Inside Man – Review

Worth seeing: for two interesting dramas, on either side of the Atlantic, rather than the tenuous and unconvincing links between them
Featuring:David Tennant, Stanley Tucci, Atkins Estimond, Dolly Wells, Dylan Baker, Kate Dickie, Louis Oliver, Lydia West, Lyndsey Marshal
Key crew:Paul McGuigan, Alex Mercer, Sue Vertue, Steven Moffat
Channel:BBC iPlayer, BBC1
Length:57 minutes
Episodes:4
Broadcast date:4th October 2022, Final episode
Country:UK

WHAT’S IT ABOUT?

Criminologist Jefferson Grieff (Stanley Tucci) is on death row in the US, for killing his wife. “Everyone is a murderer. You just have to meet the right person,” he quips, to British journalist Beth Davenport (Lydia West), who’s writing a piece on how people ask him to investigate unsolved crimes from behind bars.

When she receives a desperate text from a woman who recently came to her aid her during an assault on the tube, Beth asks Grieff for his help.

Back in the UK, this woman, Janice Fife (Dolly Wells) is a maths tutor for teenager Ben (Louis Oliver), the son of small-town vicar Harry Watling (David Tennant), whose verger has just given him a thumb drive containing images he doesn’t want his mother to find.

Through a series of misunderstandings, Janice sees the horrific nature of the images, assumes they belong to Ben and threatens to call the police.

Harry is prepared to put his own reputation on the line to protect his son and the vulnerable verger, but he doesn’t get a chance before – during a struggle – Janice takes a tumble down the stairs into his cellar.

Is everyone really a murderer – if they meet the right person? And have a bad day?

WHAT’S IT LIKE?

At its heart, Inside Man explores an interesting premise – plainly set out by Stanley Tucci’s erudite murderer in the opening moments; given the right set of circumstances, can a righteous and honourable man – a man of God – be driven to kill, in order to protect those he loves and feels compelled to protect?

As the drastic sequence of events unfolds in this peaceful rural community, it’s plain to see that even for a vicar, the idea of getting rid of the person who’s jeopardising the future of everyone he loves could be quite tempting. And while she clearly has justice at the forefront of her mind, his dispassionate victim does little to earn any sympathy – either from Harry, or from us.

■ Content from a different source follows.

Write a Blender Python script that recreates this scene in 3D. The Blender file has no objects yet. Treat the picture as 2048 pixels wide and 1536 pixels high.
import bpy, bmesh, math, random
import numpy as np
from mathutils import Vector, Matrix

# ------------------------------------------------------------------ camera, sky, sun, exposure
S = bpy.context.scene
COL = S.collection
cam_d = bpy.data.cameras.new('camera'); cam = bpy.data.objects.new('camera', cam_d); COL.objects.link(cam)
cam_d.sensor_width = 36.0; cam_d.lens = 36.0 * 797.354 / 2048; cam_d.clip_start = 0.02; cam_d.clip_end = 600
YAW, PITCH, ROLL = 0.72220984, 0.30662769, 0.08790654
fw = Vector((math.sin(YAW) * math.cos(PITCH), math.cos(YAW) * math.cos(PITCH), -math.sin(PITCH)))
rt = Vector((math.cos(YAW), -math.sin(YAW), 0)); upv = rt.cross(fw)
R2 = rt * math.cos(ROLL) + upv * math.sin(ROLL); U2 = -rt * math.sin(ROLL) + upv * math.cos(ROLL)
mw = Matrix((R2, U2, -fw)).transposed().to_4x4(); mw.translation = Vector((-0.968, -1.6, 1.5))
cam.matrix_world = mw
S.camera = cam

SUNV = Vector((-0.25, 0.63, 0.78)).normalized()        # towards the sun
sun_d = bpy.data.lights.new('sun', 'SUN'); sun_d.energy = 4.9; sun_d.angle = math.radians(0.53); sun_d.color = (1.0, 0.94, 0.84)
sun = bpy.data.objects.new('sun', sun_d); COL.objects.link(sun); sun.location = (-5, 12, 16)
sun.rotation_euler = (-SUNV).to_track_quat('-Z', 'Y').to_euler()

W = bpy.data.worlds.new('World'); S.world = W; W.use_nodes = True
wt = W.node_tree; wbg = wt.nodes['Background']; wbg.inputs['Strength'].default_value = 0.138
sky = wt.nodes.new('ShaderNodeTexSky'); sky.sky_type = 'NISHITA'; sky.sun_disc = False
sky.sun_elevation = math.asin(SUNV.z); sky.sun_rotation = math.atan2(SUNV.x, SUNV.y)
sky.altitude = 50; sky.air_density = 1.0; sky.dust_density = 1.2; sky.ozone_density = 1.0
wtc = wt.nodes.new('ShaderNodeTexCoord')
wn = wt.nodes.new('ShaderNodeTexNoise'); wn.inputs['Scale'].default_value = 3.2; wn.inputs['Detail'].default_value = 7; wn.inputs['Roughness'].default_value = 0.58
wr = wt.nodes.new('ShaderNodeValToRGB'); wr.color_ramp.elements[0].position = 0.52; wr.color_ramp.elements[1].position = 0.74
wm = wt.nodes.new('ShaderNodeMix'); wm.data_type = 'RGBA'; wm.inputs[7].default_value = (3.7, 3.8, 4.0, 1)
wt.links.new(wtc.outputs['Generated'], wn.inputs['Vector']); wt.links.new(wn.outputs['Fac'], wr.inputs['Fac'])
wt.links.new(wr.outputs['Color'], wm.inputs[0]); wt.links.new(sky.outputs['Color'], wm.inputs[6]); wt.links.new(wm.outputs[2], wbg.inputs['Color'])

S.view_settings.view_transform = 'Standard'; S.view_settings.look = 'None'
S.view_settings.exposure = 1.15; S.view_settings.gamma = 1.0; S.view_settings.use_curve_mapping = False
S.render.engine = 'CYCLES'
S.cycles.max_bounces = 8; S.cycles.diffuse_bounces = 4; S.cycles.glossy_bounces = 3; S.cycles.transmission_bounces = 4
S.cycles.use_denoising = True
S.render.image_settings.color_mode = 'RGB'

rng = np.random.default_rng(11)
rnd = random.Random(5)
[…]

Meanwhile, across the pond, a similarly dispassionate and blinkered killer is wheeled out with an eccentric side-kick to solve criminal mysteries from the comfort of his cell, as  the clock ticks down to his execution.

There are two perfectly interesting and engaging storylines going on here, but the rope that binds them together is somewhat frayed; Beth is unconvincing as a journalist, the idea that a rookie reporter would fly across the world to interview a death row inmate is as preposterous as the idea that a death row inmate would be allowed to accept visits from all and sundry and investigate their mysteries, with more privileges than most prison staff would have. Back in the UK, it just feels as unlikely that events would have snowballed as they did – as it is that Harry and his family wouldn’t have realised how much information police could garner from mobile phones and computer file metadata and so on. The chronology – on both sides of the Atlantic – makes much of the plotting hard to accept.

It’s nail-biting stuff – but only if you can take everything you see with a bag of salt. And don’t talk to me about the ending – not the dramatically unsatisfying ending that can be excused in the circumstances, but the post-credits tag that takes everything in a completely different direction, serving no purpose other than to leave the BBC with no choice but to commission a second series.

It’s a creditable attempt to make a piece of bold, challenging television, testing an interesting psychological hypothesis, that’s let down by its own self confidence and takes for granted the good will of the audience.